Raymond van Barneveld est sorti d’une brève retraite et tente aujourd’hui de remonter dans le classement. Même s’il est désormais loin du top 8 mondial, l’«Armée Barney» qui l’a soutenu aux quatre coins de la planète était présente à Rotterdam la semaine dernière, faisant résonner son nom dans l’arène. La frénésie des fléchettes s’est également emparée des pubs néerlandais. Au Bar Club 188 de La Haye, les joueurs de l’équipe «188 Eurobangers» s’échauffent pour leur affrontement sous haute tension de division 3 contre les «Half Moon Cafe Wrecking Balls».

Quand vous allez au bar, vous avez des fléchettes et de la bière. C’est parfait!

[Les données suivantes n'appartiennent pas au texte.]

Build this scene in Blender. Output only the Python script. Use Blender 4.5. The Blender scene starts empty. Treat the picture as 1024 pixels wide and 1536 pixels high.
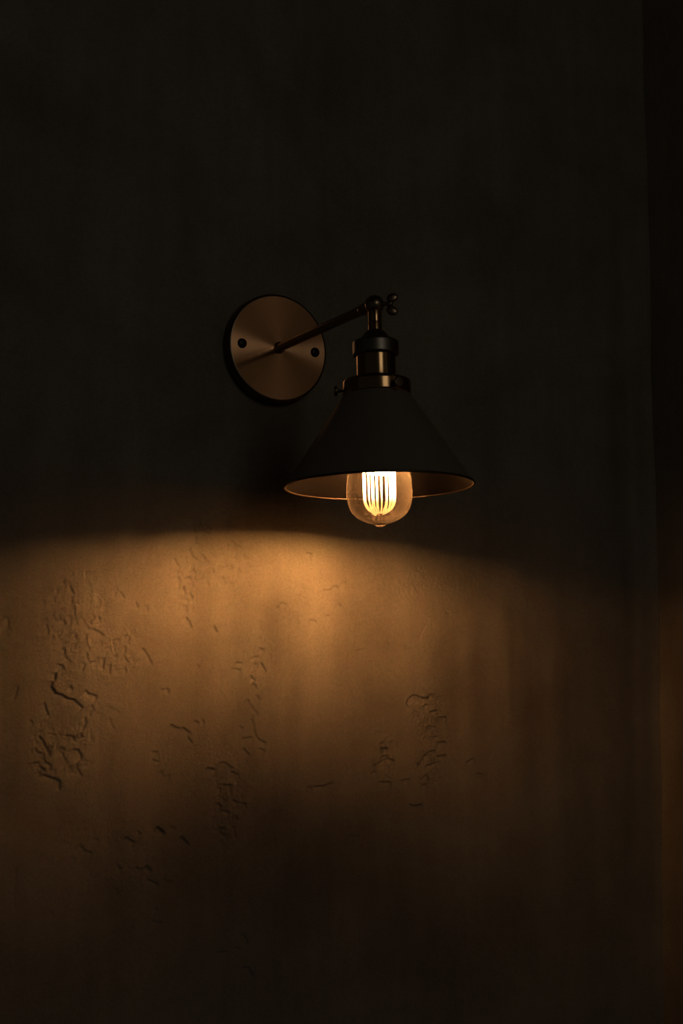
import bpy, math, random
import numpy as np
from mathutils import Vector, Matrix

C = bpy.context.scene.collection
SC = bpy.context.scene
Z0 = 1.75                       # height of the sconce's backplate above the floor
RIGHT_X = 0.5670                # plane of the right wall
B = Vector((0.0028, -0.2121, 0.0045 + Z0))      # swivel ball of the lamp
AX = Vector((0.0086, -0.0304, -1.0)).normalized()  # axis of the lamp head, pointing down

# flaws of the plaster, in tenths of a millimetre on the wall (x, z from the backplate's centre)
STROKES = """
3 -2921 -2976 -2876 -2976 -2862 -3026 -2867 -3058 -2840 -3096
2 -2879 -3096 -2858 -3166
3 -2358 -3434 -2311 -3443 -2297 -3472
3 -2376 -3540 -2384 -3578
3 -2480 -3046 -2462 -3097 -2464 -3133
2 -2482 -2988 -2477 -3001
2 -2420 -3154 -2407 -3163
1 -2577 -3163 -2576 -3201
2 -2512 -2815 -2502 -2834
2 -2439 -2826 -2405 -2831 -2406 -2780
2 -2435 -2703 -2424 -2741
3 -2388 -2698 -2380 -2708
3 -2312 -2604 -2311 -2628
2 -2226 -2534 -2255 -2574
3 -2247 -2659 -2232 -2697 -2209 -2727
2 -2111 -2982 -2082 -3020 -2038 -3072
2 -1987 -2973 -2027 -3033
3 -1999 -3078 -1957 -3097 -1901 -3129
1 -2224 -2769 -2220 -2847
2 -2198 -2866 -2193 -2938
2 -2234 -2964 -2235 -3042
2 -2186 -2963 -2164 -3041
2 -2073 -3144 -2062 -3222 -2036 -3287
2 -2063 -3326 -2059 -3365 -2034 -3411 -1992 -3404
1 -1952 -3378 -1944 -3417
3 -1876 -3391 -1888 -3469
3 -1812 -3456 -1818 -3522
2 -2081 -3443 -2100 -3508
3 -1678 -3140 -1621 -3139 -1603 -3165 -1610 -3225
3 -1650 -3258 -1654 -3311 -1667 -3344 -1624 -3403
2 -1769 -2744 -1766 -2705 -1749 -2698
3 -1714 -2703 -1685 -2729 -1673 -2755
2 -2294 -3289 -2282 -3353 -2238 -3405
1 -2315 -3263 -2317 -3282
3 -2182 -3152 -2172 -3178
1 -2049 -2627 -2049 -2646
3 -2307 -2998 -2293 -3030
2 -2416 -2955 -2388 -2999
2 -2349 -2953 -2341 -2986
1 -1935 -2795 -1933 -2801
2 -2162 -2820 -2160 -2833
2 -1939 -2966 -1935 -2979
2 -1907 -3214 -1899 -3240
2 -1815 -3273 -1807 -3325
1 -1744 -3364 -1758 -3338
1 -1803 -3194 -1747 -3167
2 -1651 -3482 -1646 -3515
6 -1803 -3207 -1787 -3286 -1758 -3364
6 -2106 -2517 -2107 -2635
4 -2414 -3612 -2417 -3650 -2392 -3682 -2378 -3721 -2311 -3728 -2263 -3767 -2182 -3781 -2134 -3826 -2109 -3848
3 -2062 -3698 -2034 -3724 -1965 -3744
3 -2751 -3654 -2756 -3705 -2778 -3768
2 -2382 -3542 -2381 -3580
3 -2219 -3658 -2212 -3671
3 -2482 -3822 -2461 -3879 -2443 -3924
3 -1995 -3847 -1980 -3880
2 -2010 -3905 -2013 -3940
3 -2063 -3969 -2051 -4014 -2081 -4091
3 -2101 -4129 -2087 -4155
2 -2106 -4180 -2119 -4218
3 -2262 -4131 -2195 -4139 -2160 -4185
3 -2165 -4268 -2149 -4281
4 -2122 -4288 -2099 -4327 -2087 -4372
3 -2312 -4289 -2271 -4335 -2236 -4399
2 -2215 -4438 -2174 -4484
4 -2138 -4428 -2118 -4480 -2092 -4525
4 -2521 -4144 -2480 -4183 -2466 -4228 -2439 -4254 -2421 -4311
3 -2557 -4263 -2530 -4295 -2471 -4303 -2463 -4367 -2442 -4405
4 -2466 -4512 -2413 -4539 -2346 -4554 -2306 -4581 -2307 -4656
3 -2506 -4497 -2492 -4536
3 -2606 -4400 -2535 -4396
2 -2633 -4393 -2606 -4431
3 -2429 -4399 -2402 -4419
2 -2566 -4175 -2546 -4200
2 -2416 -4109 -2362 -4135
3 -2300 -4251 -2273 -4265
2 -1802 -3980 -1787 -4032 -1762 -4072
1 -1832 -3849 -1713 -3910
2 -2623 -3984 -2603 -4004
2 -2428 -4463 -2375 -4464
3 -2501 -4435 -2454 -4474
1 -1900 -3926 -1955 -3913
7 -2342 -4136 -2220 -4241
7 -2227 -4520 -2160 -4529
4 -877 -1914 -894 -1984 -883 -2066 -867 -2155 -813 -2208
3 -940 -2234 -941 -2200 -889 -2190
4 -940 -2241 -917 -2295 -819 -2353 -759 -2344
4 -813 -2270 -767 -2323
3 -769 -2130 -754 -2157
3 -434 -2143 -356 -2182
3 -407 -2184 -406 -2310
3 -505 -1923 -474 -1949
3 -681 -1904 -590 -1899
3 -560 -1821 -544 -1841
4 -908 -2438 -885 -2465
3 -959 -2522 -906 -2575 -913 -2630
3 -1062 -2539 -1054 -2607
5 -1009 -2633 -994 -2693
5 -935 -2692 -915 -2732
3 -956 -2781 -963 -2795
3 -982 -2836 -972 -2890
5 -976 -2951 -938 -2985
4 -930 -3018 -920 -3045
4 -654 -3042 -623 -3089
4 -720 -2452 -675 -2451
3 -825 -2531 -765 -2516
3 -734 -2570 -719 -2611
4 -499 -2521 -491 -2563 -438 -2568
4 -561 -2509 -514 -2577 -567 -2613
3 -584 -2413 -463 -2374
3 -455 -2409 -439 -2436
4 -370 -2420 -357 -2447
3 -1116 -2343 -1079 -2403
2 -1078 -2465 -1070 -2539
3 -280 -2354 -265 -2355
3 -1536 -2808 -1519 -2841
2 -1414 -2845 -1413 -2885
6 -1371 -2837 -1334 -2890
4 -1462 -3277 -1430 -3313 -1397 -3364 -1365 -3418
4 -1258 -3693 -1203 -3679 -1167 -3694 -1170 -3726
4 -1134 -4053 -1093 -4080 -1005 -4085 -940 -4123
3 -948 -4189 -915 -4226
4 -650 -3039 -625 -3083
4 -217 -3558 -186 -3588
4 -208 -3641 -174 -3644 -151 -3694
4 -147 -3770 -134 -3786
4 -258 -3807 -240 -3830
3 -232 -3853 -180 -3914 -138 -3945
4 -205 -4019 -183 -4080 -182 -4147 -127 -4224 -59 -4256
4 -313 -4204 -221 -4196
3 -118 -4322 -75 -4338
3 -304 -4317 -253 -4371
4 -117 -3261 -82 -3268
3 -437 -3474 -362 -3482
3 -388 -3406 -354 -3414
3 -201 -3429 -150 -3425
4 -90 -3428 -47 -3489
3 -236 -3368 -125 -3337
3 -877 -4014 -836 -4030
3 -779 -4016 -771 -4031
3 -1351 -4316 -1296 -4318
3 -860 -3437 -843 -3444
3 -348 -4084 -331 -4092
3 -214 -3966 -197 -3974
4 -1334 -4396 -1290 -4412
4 -733 -4500 -667 -4513
3 -627 -4478 -594 -4454 -536 -4451 -486 -4490 -445 -4513
4 -453 -4550 -402 -4571
4 -542 -4683 -476 -4686
4 -441 -4847 -358 -4873 -299 -4883
3 -623 -4868 -573 -4900
3 -573 -4936 -473 -4978
3 -614 -4956 -581 -4958
4 -407 -5018 -377 -5049
4 -587 -5119 -538 -5129
3 -587 -5170 -488 -5198
3 -414 -5143 -397 -5232
3 -586 -5273 -536 -5283
4 -1269 -5082 -1205 -5128
3 -1135 -5075 -1103 -5098
3 -999 -5190 -942 -5258
3 -1486 -5112 -1463 -5128
3 -1230 -4530 -1221 -4573 -1166 -4561
2 -607 -4788 -508 -4851
3 -591 -4715 -558 -4724
3 -670 -5005 -621 -5007
4 444 -2210 485 -2216
3 140 -2761 185 -2781
3 85 -2811 101 -2814
3 658 -2620 749 -2603
3 782 -2566 840 -2571
4 487 -2945 560 -2951
4 857 -2766 874 -2777
4 705 -2887 724 -2890
4 1091 -3268 1159 -3260
4 1492 -3178 1504 -3192
3 924 -2518 944 -2532
2 1330 -2924 1381 -2916
4 1734 -3860 1764 -3812 1822 -3776 1889 -3781 1957 -3806 2035 -3812
5 2161 -4036 2260 -4030
4 2073 -3970 2132 -3955
3 2065 -3767 2104 -3775
4 1966 -3904 2005 -3888
5 1390 -4363 1447 -4357
4 1391 -4300 1419 -4293
4 1418 -4451 1475 -4437
5 1484 -4477 1559 -4503
4 1297 -4541 1371 -4520 1446 -4483
4 1268 -4627 1306 -4620
4 1352 -4724 1502 -4738
5 2158 -4312 2247 -4309
4 1933 -4499 1982 -4444 2099 -4402
4 1874 -4577 1933 -4507
4 2157 -4473 2246 -4460
4 2000 -4573 2156 -4538
4 1941 -4707 1989 -4677
4 1930 -4794 1969 -4780
4 2564 -4551 2645 -4513
4 2724 -4688 2784 -4698
5 1775 -4994 1842 -5010 1910 -4998
3 1653 -4720 1748 -4716
3 1344 -4172 1391 -4181
3 2013 -4131 2121 -4133
3 2061 -4253 2130 -4246
7 1830 -3990 1888 -3991 1927 -3960
2 -2631 -5246 -2549 -5252
3 -2248 -5165 -2197 -5195
4 -2078 -5215 -2035 -5271 -1978 -5288
4 -1620 -5162 -1531 -5208
4 -1380 -5461 -1335 -5505
4 -1363 -5597 -1258 -5646
3 -1498 -5466 -1439 -5479
3 -1703 -5412 -1658 -5469
3 -2372 -5824 -2343 -5865
3 -1698 -5667 -1668 -5722
3 -1267 -5087 -1206 -5132
3 -1024 -5197 -932 -5257
3 -1199 -5609 -1124 -5628
3 -2175 -5315 -2146 -5335
3 -1923 -5158 -1909 -5172
3 -1299 -5872 -1270 -5888
3 -1312 -6006 -1223 -6027
3 -393 -6357 -330 -6368
4 -284 -6234 -235 -6322
4 -297 -6565 -233 -6572 -169 -6661
3 -580 -6377 -487 -6386
2 -621 -5429 -609 -5652
2 -555 -5767 -558 -6071
2 -2722 -5396 -2732 -5755
6 2062 -2940 1973 -3066 1922 -3192 1934 -3233
6 1737 -3251 1934 -3233
3 2328 -2809 2354 -2819
2 2531 -3021 2596 -3027
2 1909 -3347 1958 -3347
2 1737 -3189 1811 -3193
3 457 -4751 501 -4753
3 554 -4743 661 -4747 760 -4713
3 985 -5293 1095 -5299
"""
PATCHES = """
-607 -2368 474 248 10
-842 -2059 170 317 12
-987 -2696 106 348 7
-2215 -2994 387 398 4
-1716 -3256 217 303 6
-2494 -4303 176 290 8
-2174 -4280 173 274 6
-187 -3670 111 422 7
-111 -3209 225 213 6
-505 -4845 201 479 10
1420 -4456 176 279 9
2047 -4062 220 450 7
2015 -4587 219 239 9
693 -2800 428 293 4
138 -2991 114 252 5
1561 -2479 407 303 4
-1503 -5163 290 165 6
-2237 -5166 275 180 5
-1447 -5562 364 184 6
-1380 -6125 401 359 5
-182 -1083 451 583 6
-376 3019 332 689 6
86 2263 513 308 4
-880 1191 559 442 3
2032 -5847 363 220 5
778 -4652 511 215 3
2005 -3533 183 679 4
-1225 -4409 148 269 4
4231 -4102 313 480 4
"""
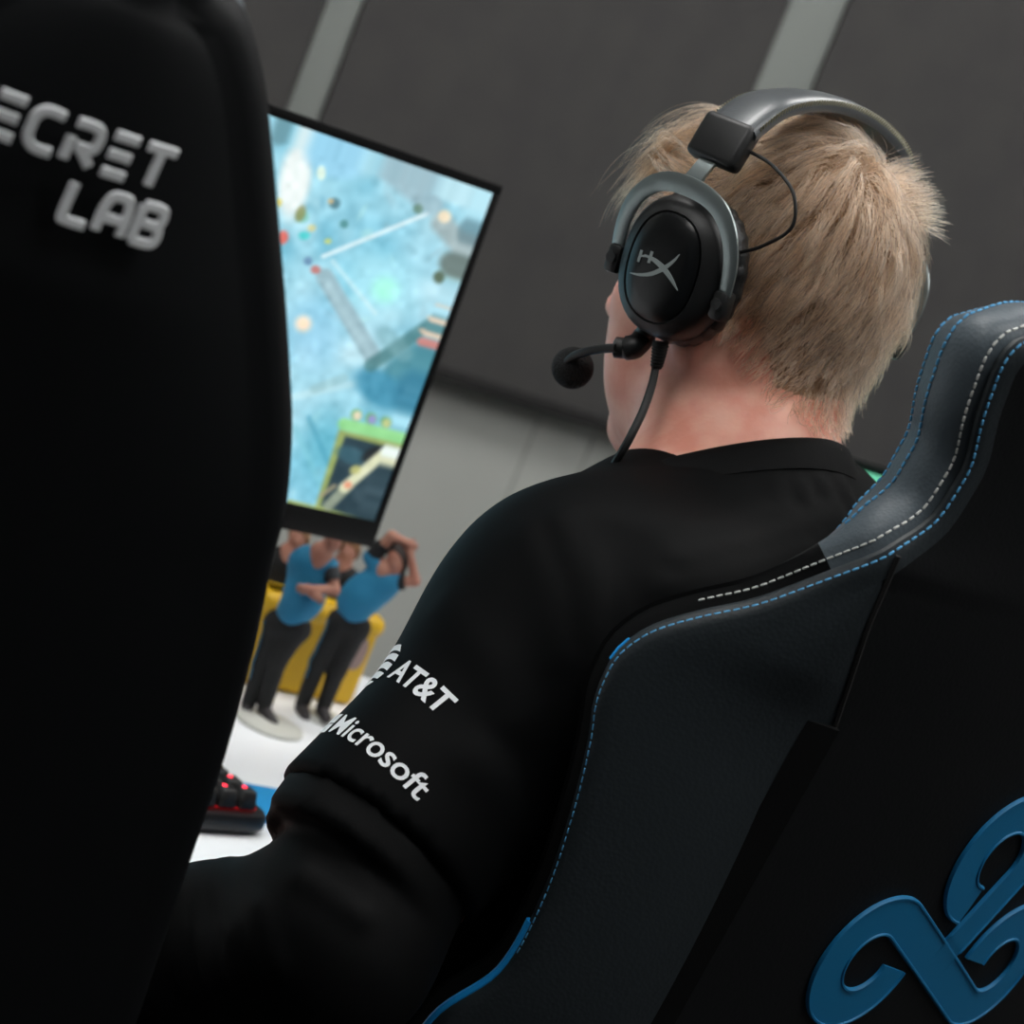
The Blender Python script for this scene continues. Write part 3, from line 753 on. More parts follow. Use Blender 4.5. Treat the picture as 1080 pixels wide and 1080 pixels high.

L’établissement, qui permet à ses clients de jouer aux fléchettes depuis cinquante ans, compte aujourd’hui une centaine de joueurs réguliers, et des compétitions ont lieu presque tous les soirs. Nikki Schenkeveld-Siemons, 35 ans, est née à l’étage. Ses parents étaient propriétaires du bar et le lui ont transmis. «À l’époque où Raymond van Barneveld est devenu célèbre aux Pays-Bas, les fléchettes ont explosé», dit cette dernière, également joueuse. «Je pense que nous avons commencé avec deux équipes. Nous en avons quatorze actuellement et quelques équipes ont une liste d’attente», poursuit-elle.

L’Association néerlandaise de fléchettes compte 33 000 membres officiels, mais cela ne représente qu’une fraction des joueurs amateurs. Dégustant une bière et sa victoire avec les «Eurobangers», Marco De Bakker, un horticulteur de 32 ans également inspiré par la «légende» Van Barneveld, a une explication simple à la popularité des fléchettes. «Aux Pays-Bas, nous aimons tous les pubs. C’est la même chose qu’en Angleterre, je suppose. Et ici, beaucoup de pubs ont des jeux de fléchettes. Donc, quand vous allez au bar, vous avez des fléchettes et de la bière. C’est parfait!»